## What is being asked
Return the material below in full and exactly.

>>>

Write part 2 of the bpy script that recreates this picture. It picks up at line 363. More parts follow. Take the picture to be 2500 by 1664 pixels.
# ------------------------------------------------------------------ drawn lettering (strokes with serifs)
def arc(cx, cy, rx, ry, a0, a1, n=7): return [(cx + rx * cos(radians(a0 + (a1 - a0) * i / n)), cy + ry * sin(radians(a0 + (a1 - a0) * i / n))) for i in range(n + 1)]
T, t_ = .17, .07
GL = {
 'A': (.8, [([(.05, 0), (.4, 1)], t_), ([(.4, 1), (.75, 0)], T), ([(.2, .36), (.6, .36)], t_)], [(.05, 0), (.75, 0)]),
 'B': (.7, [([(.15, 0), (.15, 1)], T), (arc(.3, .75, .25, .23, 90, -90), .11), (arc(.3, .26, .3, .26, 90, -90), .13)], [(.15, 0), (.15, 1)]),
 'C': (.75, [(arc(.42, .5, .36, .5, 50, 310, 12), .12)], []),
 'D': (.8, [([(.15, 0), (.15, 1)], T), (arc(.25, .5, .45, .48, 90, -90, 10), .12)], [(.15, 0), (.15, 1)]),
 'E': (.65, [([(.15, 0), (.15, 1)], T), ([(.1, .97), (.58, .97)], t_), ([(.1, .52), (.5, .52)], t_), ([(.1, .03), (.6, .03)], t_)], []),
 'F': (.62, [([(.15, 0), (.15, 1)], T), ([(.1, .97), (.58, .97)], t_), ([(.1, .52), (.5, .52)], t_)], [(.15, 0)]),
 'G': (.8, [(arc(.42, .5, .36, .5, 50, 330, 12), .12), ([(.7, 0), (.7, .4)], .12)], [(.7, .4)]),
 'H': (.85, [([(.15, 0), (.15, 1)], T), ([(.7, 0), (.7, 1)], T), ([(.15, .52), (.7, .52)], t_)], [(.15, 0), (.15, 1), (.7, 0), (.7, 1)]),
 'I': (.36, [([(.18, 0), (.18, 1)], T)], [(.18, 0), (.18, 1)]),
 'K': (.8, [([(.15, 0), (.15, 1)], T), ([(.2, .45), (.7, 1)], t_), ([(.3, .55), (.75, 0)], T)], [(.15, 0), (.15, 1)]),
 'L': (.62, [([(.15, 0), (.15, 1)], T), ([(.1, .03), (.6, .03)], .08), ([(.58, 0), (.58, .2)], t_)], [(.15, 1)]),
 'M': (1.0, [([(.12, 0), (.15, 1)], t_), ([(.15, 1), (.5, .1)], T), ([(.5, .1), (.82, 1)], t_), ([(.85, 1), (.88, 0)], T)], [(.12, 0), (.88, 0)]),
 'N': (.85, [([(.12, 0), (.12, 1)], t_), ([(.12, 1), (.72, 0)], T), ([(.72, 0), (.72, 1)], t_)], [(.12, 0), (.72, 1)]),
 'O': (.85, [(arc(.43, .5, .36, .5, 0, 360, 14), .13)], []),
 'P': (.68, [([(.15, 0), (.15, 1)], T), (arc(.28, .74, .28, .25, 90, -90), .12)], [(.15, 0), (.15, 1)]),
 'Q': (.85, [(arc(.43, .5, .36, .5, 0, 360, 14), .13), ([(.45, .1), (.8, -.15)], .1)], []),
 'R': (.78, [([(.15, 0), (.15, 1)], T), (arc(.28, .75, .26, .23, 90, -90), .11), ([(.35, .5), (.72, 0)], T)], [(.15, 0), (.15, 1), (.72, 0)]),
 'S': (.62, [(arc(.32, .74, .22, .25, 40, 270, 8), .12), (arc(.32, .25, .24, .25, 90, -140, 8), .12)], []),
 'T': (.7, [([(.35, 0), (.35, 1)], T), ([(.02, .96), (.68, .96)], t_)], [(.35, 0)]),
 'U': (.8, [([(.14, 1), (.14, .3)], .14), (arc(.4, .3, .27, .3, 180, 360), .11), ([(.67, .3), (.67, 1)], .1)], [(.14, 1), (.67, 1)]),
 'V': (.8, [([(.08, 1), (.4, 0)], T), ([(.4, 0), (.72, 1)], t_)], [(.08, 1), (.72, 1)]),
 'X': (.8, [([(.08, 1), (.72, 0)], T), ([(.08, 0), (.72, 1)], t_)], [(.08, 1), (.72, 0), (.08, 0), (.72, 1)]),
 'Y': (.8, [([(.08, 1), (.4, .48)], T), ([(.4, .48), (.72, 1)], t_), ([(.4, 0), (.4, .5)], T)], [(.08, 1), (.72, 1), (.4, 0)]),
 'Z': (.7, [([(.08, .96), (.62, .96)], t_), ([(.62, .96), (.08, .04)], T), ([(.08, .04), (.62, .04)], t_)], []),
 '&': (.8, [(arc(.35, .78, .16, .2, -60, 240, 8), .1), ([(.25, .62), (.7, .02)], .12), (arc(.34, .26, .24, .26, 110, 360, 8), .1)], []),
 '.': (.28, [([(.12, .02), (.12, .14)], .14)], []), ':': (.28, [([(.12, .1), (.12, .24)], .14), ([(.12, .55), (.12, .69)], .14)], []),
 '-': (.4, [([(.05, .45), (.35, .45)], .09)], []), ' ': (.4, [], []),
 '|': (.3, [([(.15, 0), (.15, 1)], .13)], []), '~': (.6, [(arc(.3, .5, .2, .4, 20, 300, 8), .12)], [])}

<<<

## Response to the task
Write part 2 of the bpy script that recreates this picture. It picks up at line 363. More parts follow. Take the picture to be 2500 by 1664 pixels.
# ------------------------------------------------------------------ drawn lettering (strokes with serifs)
def arc(cx, cy, rx, ry, a0, a1, n=7): return [(cx + rx * cos(radians(a0 + (a1 - a0) * i / n)), cy + ry * sin(radians(a0 + (a1 - a0) * i / n))) for i in range(n + 1)]
T, t_ = .17, .07
GL = {
 'A': (.8, [([(.05, 0), (.4, 1)], t_), ([(.4, 1), (.75, 0)], T), ([(.2, .36), (.6, .36)], t_)], [(.05, 0), (.75, 0)]),
 'B': (.7, [([(.15, 0), (.15, 1)], T), (arc(.3, .75, .25, .23, 90, -90), .11), (arc(.3, .26, .3, .26, 90, -90), .13)], [(.15, 0), (.15, 1)]),
 'C': (.75, [(arc(.42, .5, .36, .5, 50, 310, 12), .12)], []),
 'D': (.8, [([(.15, 0), (.15, 1)], T), (arc(.25, .5, .45, .48, 90, -90, 10), .12)], [(.15, 0), (.15, 1)]),
 'E': (.65, [([(.15, 0), (.15, 1)], T), ([(.1, .97), (.58, .97)], t_), ([(.1, .52), (.5, .52)], t_), ([(.1, .03), (.6, .03)], t_)], []),
 'F': (.62, [([(.15, 0), (.15, 1)], T), ([(.1, .97), (.58, .97)], t_), ([(.1, .52), (.5, .52)], t_)], [(.15, 0)]),
 'G': (.8, [(arc(.42, .5, .36, .5, 50, 330, 12), .12), ([(.7, 0), (.7, .4)], .12)], [(.7, .4)]),
 'H': (.85, [([(.15, 0), (.15, 1)], T), ([(.7, 0), (.7, 1)], T), ([(.15, .52), (.7, .52)], t_)], [(.15, 0), (.15, 1), (.7, 0), (.7, 1)]),
 'I': (.36, [([(.18, 0), (.18, 1)], T)], [(.18, 0), (.18, 1)]),
 'K': (.8, [([(.15, 0), (.15, 1)], T), ([(.2, .45), (.7, 1)], t_), ([(.3, .55), (.75, 0)], T)], [(.15, 0), (.15, 1)]),
 'L': (.62, [([(.15, 0), (.15, 1)], T), ([(.1, .03), (.6, .03)], .08), ([(.58, 0), (.58, .2)], t_)], [(.15, 1)]),
 'M': (1.0, [([(.12, 0), (.15, 1)], t_), ([(.15, 1), (.5, .1)], T), ([(.5, .1), (.82, 1)], t_), ([(.85, 1), (.88, 0)], T)], [(.12, 0), (.88, 0)]),
 'N': (.85, [([(.12, 0), (.12, 1)], t_), ([(.12, 1), (.72, 0)], T), ([(.72, 0), (.72, 1)], t_)], [(.12, 0), (.72, 1)]),
 'O': (.85, [(arc(.43, .5, .36, .5, 0, 360, 14), .13)], []),
 'P': (.68, [([(.15, 0), (.15, 1)], T), (arc(.28, .74, .28, .25, 90, -90), .12)], [(.15, 0), (.15, 1)]),
 'Q': (.85, [(arc(.43, .5, .36, .5, 0, 360, 14), .13), ([(.45, .1), (.8, -.15)], .1)], []),
 'R': (.78, [([(.15, 0), (.15, 1)], T), (arc(.28, .75, .26, .23, 90, -90), .11), ([(.35, .5), (.72, 0)], T)], [(.15, 0), (.15, 1), (.72, 0)]),
 'S': (.62, [(arc(.32, .74, .22, .25, 40, 270, 8), .12), (arc(.32, .25, .24, .25, 90, -140, 8), .12)], []),
 'T': (.7, [([(.35, 0), (.35, 1)], T), ([(.02, .96), (.68, .96)], t_)], [(.35, 0)]),
 'U': (.8, [([(.14, 1), (.14, .3)], .14), (arc(.4, .3, .27, .3, 180, 360), .11), ([(.67, .3), (.67, 1)], .1)], [(.14, 1), (.67, 1)]),
 'V': (.8, [([(.08, 1), (.4, 0)], T), ([(.4, 0), (.72, 1)], t_)], [(.08, 1), (.72, 1)]),
 'X': (.8, [([(.08, 1), (.72, 0)], T), ([(.08, 0), (.72, 1)], t_)], [(.08, 1), (.72, 0), (.08, 0), (.72, 1)]),
 'Y': (.8, [([(.08, 1), (.4, .48)], T), ([(.4, .48), (.72, 1)], t_), ([(.4, 0), (.4, .5)], T)], [(.08, 1), (.72, 1), (.4, 0)]),
 'Z': (.7, [([(.08, .96), (.62, .96)], t_), ([(.62, .96), (.08, .04)], T), ([(.08, .04), (.62, .04)], t_)], []),
 '&': (.8, [(arc(.35, .78, .16, .2, -60, 240, 8), .1), ([(.25, .62), (.7, .02)], .12), (arc(.34, .26, .24, .26, 110, 360, 8), .1)], []),
 '.': (.28, [([(.12, .02), (.12, .14)], .14)], []), ':': (.28, [([(.12, .1), (.12, .24)], .14), ([(.12, .55), (.12, .69)], .14)], []),
 '-': (.4, [([(.05, .45), (.35, .45)], .09)], []), ' ': (.4, [], []),
 '|': (.3, [([(.15, 0), (.15, 1)], .13)], []), '~': (.6, [(arc(.3, .5, .2, .4, 20, 300, 8), .12)], [])}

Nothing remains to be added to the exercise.